De vuelta al albergue, Santiago -el alcalde-, en su despacho, te dice que sí, que en algún sitio te encontrará acomodo. Llendo de camino al despacho para pagar el alojamiento -unos 5 €- pasas por pasillos infestados de peregrinos que tratan de dormir, casi apilados, den sus sacos de dormir. Incluso debajo de la escalera hay tres bultos que debemos saltar para no pisar. Estás pensando que tal vez sería mejor no encontrar acomodo en el albergue, y que dormir en la calle, junto al rio, suena mejor que hacerlo en ese albergue.

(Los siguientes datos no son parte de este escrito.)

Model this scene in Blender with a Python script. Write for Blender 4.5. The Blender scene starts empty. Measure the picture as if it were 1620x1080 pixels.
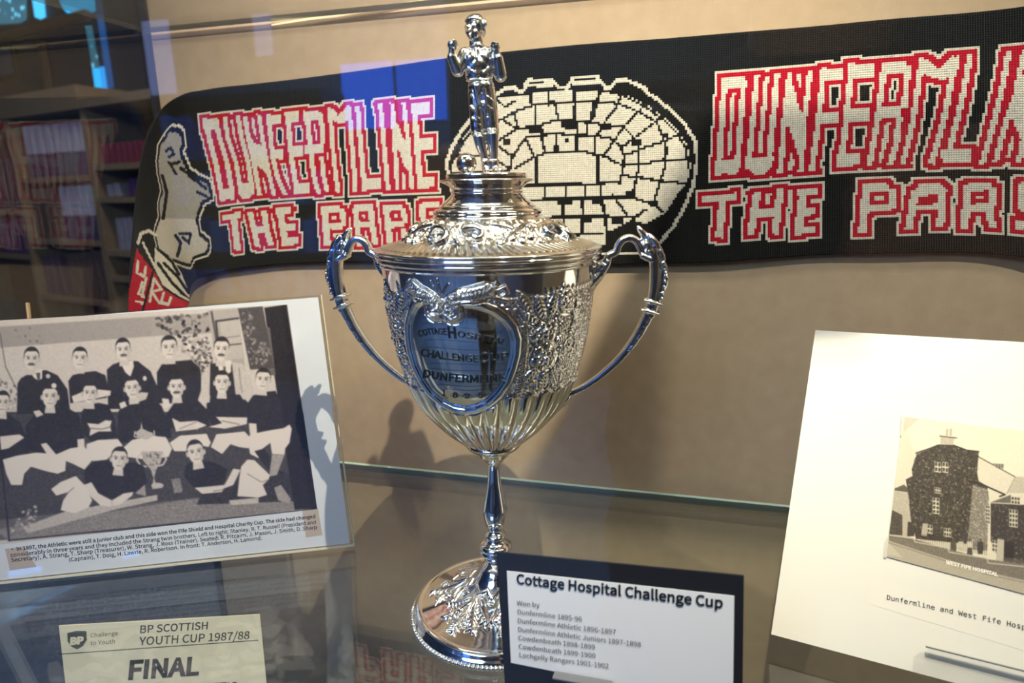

A la hora de pagar os acompaña una peregrina japonesa, con escasas nociones de Español. Ahora que ya sólo quedáis vosotros para que la caótica jornada de Santiago termine, se torna jovial y os enseña un pequeño gato de plástico, una baratija japonesa que tiene en su despacho. La japonesa lo reconoce al momento citándolo por su nombre y, en lo que te parece una inmolación al tópico, hace una pequeña figurita de origami, un pajarito. A raiz de este pequeño gesto puedes escuchar una historia de una peregrina japonesa que, al presentarse, agotada, en el albergue, lo primero que hizo fue disculparse por venir a nuestro país sin hablar el idioma. Ni que decir tiene que una disculpa tan educada, tan formal e innecesaria conmovió al narrador de tal forma que ahora siente simpatía por cada peregrino japonés que conoce, en quienes ve la expresión de un pueblo educado y respetuoso.

Entusiasmado por el regalo, Santiago os despide y te encuentras en la calle, con tu mochila, habiendo pagado la inscripción y si puesto en el albergue. Ni que decir tiene que se trata de un descuido fruto del caos y la mala organización, pero decides aprovecharlo e irte a dormir al rio; aliviado, en el fondo, por no tener que dormir hacinado junto a desconocidos bajo la alacena de una escalera.

Una vez llegas de nuevo al rio, donde habéis pasado la tarde, no te cuesta encontrar un lugar seco y llano donde estirar el saco de dormir. Con la mochila cerca y el bordón a tu lado, dispones el despertador lo más cerca posible de la cabecera y esperas que te venza el sueño, con el rumor del agua de fondo, disfrutando de un lujo muy escaso en el camino: la soledad.